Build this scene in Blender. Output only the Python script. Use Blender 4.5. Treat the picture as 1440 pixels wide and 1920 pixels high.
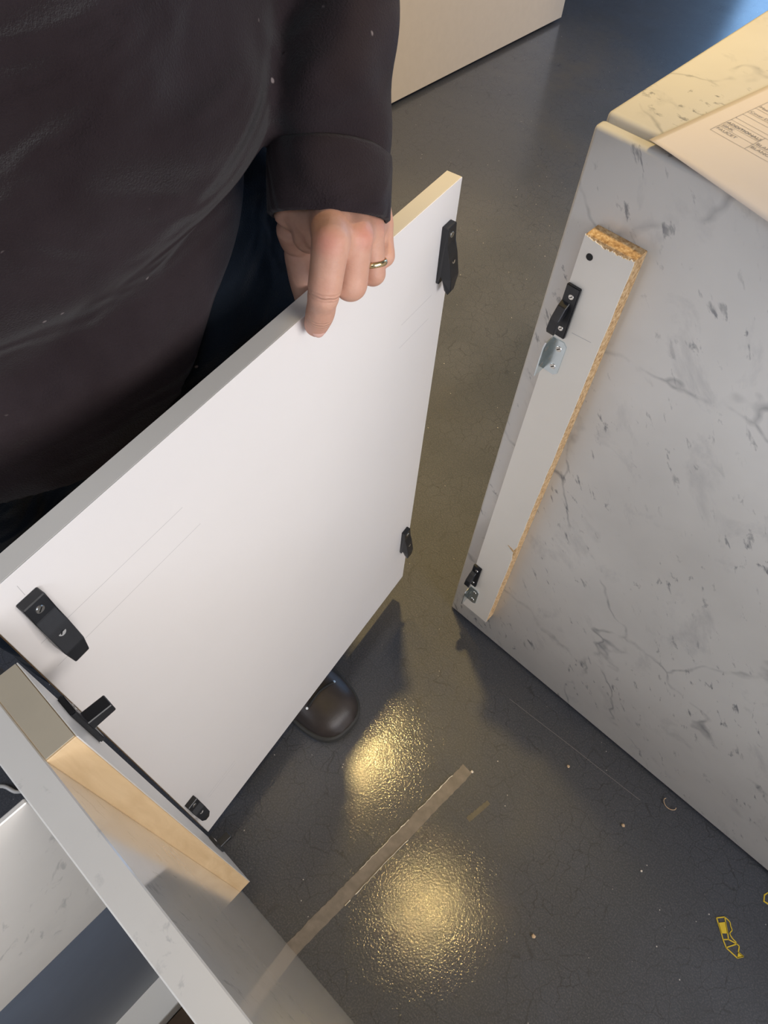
import bpy, bmesh, math, random
from mathutils import Vector, Matrix
from mathutils import noise as mnoise

for o in list(bpy.data.objects):
    bpy.data.objects.remove(o)
S = bpy.context.scene
COL = S.collection

# ------------------------------------------------------------------ camera
CAM_H = 1.2
RW = [[0.730153995794134, 0.5909719935547703, -0.3429682860845303],
      [0.6816347118260334, -0.5951484457079924, 0.4256435682648117],
      [0.04742638569087944, -0.5445644410033228, -0.8373770402483212]]
cam_d = bpy.data.cameras.new('camera')
cam = bpy.data.objects.new('camera', cam_d)
COL.objects.link(cam)
M = Matrix(((RW[0][0], -RW[0][1], -RW[0][2], 0.0),
            (RW[1][0], -RW[1][1], -RW[1][2], 0.0),
            (RW[2][0], -RW[2][1], -RW[2][2], CAM_H),
            (0, 0, 0, 1)))
cam.matrix_world = M
cam_d.sensor_fit = 'HORIZONTAL'
cam_d.sensor_width = 36.0
cam_d.lens = 1297.38 / 1440 * 36.0
cam_d.clip_start = 0.01
S.camera = cam

# ------------------------------------------------------------------ light
S.view_settings.view_transform = 'Standard'
S.view_settings.look = 'None'
S.view_settings.gamma = 1.0
S.view_settings.use_curve_mapping = False
S.view_settings.exposure = 0.0

world = bpy.data.worlds.new('sky')
S.world = world
world.use_nodes = True
bg = world.node_tree.nodes['Background']
bg.inputs[0].default_value = (0.20, 0.48, 1.0, 1)
bg.inputs[1].default_value = 1.6


def area(name, loc, target, sx, sy, power, color):
    d = bpy.data.lights.new(name, 'AREA')
    d.shape = 'RECTANGLE'
    d.size = sx
    d.size_y = sy
    d.energy = power
    d.color = color
    o = bpy.data.objects.new(name, d)
    COL.objects.link(o)
    o.location = loc
    o.rotation_euler = (Vector(target) - Vector(loc)).to_track_quat('-Z', 'Y').to_euler()
    return o


def spot(name, loc, target, power, color, angle, blend, radius):
    d = bpy.data.lights.new(name, 'SPOT')
    d.energy = power
    d.color = color
    d.spot_size = math.radians(angle)
    d.spot_blend = blend
    d.shadow_soft_size = radius
    o = bpy.data.objects.new(name, d)
    COL.objects.link(o)
    o.location = loc
    o.rotation_euler = (Vector(target) - Vector(loc)).to_track_quat('-Z', 'Y').to_euler()
    return o


WARM = (1.0, 0.70, 0.26)
spot('lamp_or_fill_spot', (-0.61, 0.74, 2.70), (-0.78, 1.06, 0), 185, WARM, 56, 0.9, 0.040)
spot('lamp_or_fill_spot', (0.133, 0.435, 2.70), (0.05, 0.15, 0), 40, WARM, 22, 1.0, 0.040)
spot('lamp_or_fill_spot', (-2.0, 1.05, 2.70), (-0.66, 1.15, 0), 300, (1.0, 0.68, 0.25), 32, 0.9, 0.05)  # added fill spot, warms the floor between panel and island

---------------

- _Given exercise_
Write the lines above out again exactly, without any of their pictures.

- _Output below_
Build this scene in Blender. Output only the Python script. Use Blender 4.5. Treat the picture as 1440 pixels wide and 1920 pixels high.
import bpy, bmesh, math, random
from mathutils import Vector, Matrix
from mathutils import noise as mnoise

for o in list(bpy.data.objects):
    bpy.data.objects.remove(o)
S = bpy.context.scene
COL = S.collection

# ------------------------------------------------------------------ camera
CAM_H = 1.2
RW = [[0.730153995794134, 0.5909719935547703, -0.3429682860845303],
      [0.6816347118260334, -0.5951484457079924, 0.4256435682648117],
      [0.04742638569087944, -0.5445644410033228, -0.8373770402483212]]
cam_d = bpy.data.cameras.new('camera')
cam = bpy.data.objects.new('camera', cam_d)
COL.objects.link(cam)
M = Matrix(((RW[0][0], -RW[0][1], -RW[0][2], 0.0),
            (RW[1][0], -RW[1][1], -RW[1][2], 0.0),
            (RW[2][0], -RW[2][1], -RW[2][2], CAM_H),
            (0, 0, 0, 1)))
cam.matrix_world = M
cam_d.sensor_fit = 'HORIZONTAL'
cam_d.sensor_width = 36.0
cam_d.lens = 1297.38 / 1440 * 36.0
cam_d.clip_start = 0.01
S.camera = cam

# ------------------------------------------------------------------ light
S.view_settings.view_transform = 'Standard'
S.view_settings.look = 'None'
S.view_settings.gamma = 1.0
S.view_settings.use_curve_mapping = False
S.view_settings.exposure = 0.0

world = bpy.data.worlds.new('sky')
S.world = world
world.use_nodes = True
bg = world.node_tree.nodes['Background']
bg.inputs[0].default_value = (0.20, 0.48, 1.0, 1)
bg.inputs[1].default_value = 1.6


def area(name, loc, target, sx, sy, power, color):
    d = bpy.data.lights.new(name, 'AREA')
    d.shape = 'RECTANGLE'
    d.size = sx
    d.size_y = sy
    d.energy = power
    d.color = color
    o = bpy.data.objects.new(name, d)
    COL.objects.link(o)
    o.location = loc
    o.rotation_euler = (Vector(target) - Vector(loc)).to_track_quat('-Z', 'Y').to_euler()
    return o


def spot(name, loc, target, power, color, angle, blend, radius):
    d = bpy.data.lights.new(name, 'SPOT')
    d.energy = power
    d.color = color
    d.spot_size = math.radians(angle)
    d.spot_blend = blend
    d.shadow_soft_size = radius
    o = bpy.data.objects.new(name, d)
    COL.objects.link(o)
    o.location = loc
    o.rotation_euler = (Vector(target) - Vector(loc)).to_track_quat('-Z', 'Y').to_euler()
    return o


WARM = (1.0, 0.70, 0.26)
spot('lamp_or_fill_spot', (-0.61, 0.74, 2.70), (-0.78, 1.06, 0), 185, WARM, 56, 0.9, 0.040)
spot('lamp_or_fill_spot', (0.133, 0.435, 2.70), (0.05, 0.15, 0), 40, WARM, 22, 1.0, 0.040)
spot('lamp_or_fill_spot', (-2.0, 1.05, 2.70), (-0.66, 1.15, 0), 300, (1.0, 0.68, 0.25), 32, 0.9, 0.05)  # added fill spot, warms the floor between panel and island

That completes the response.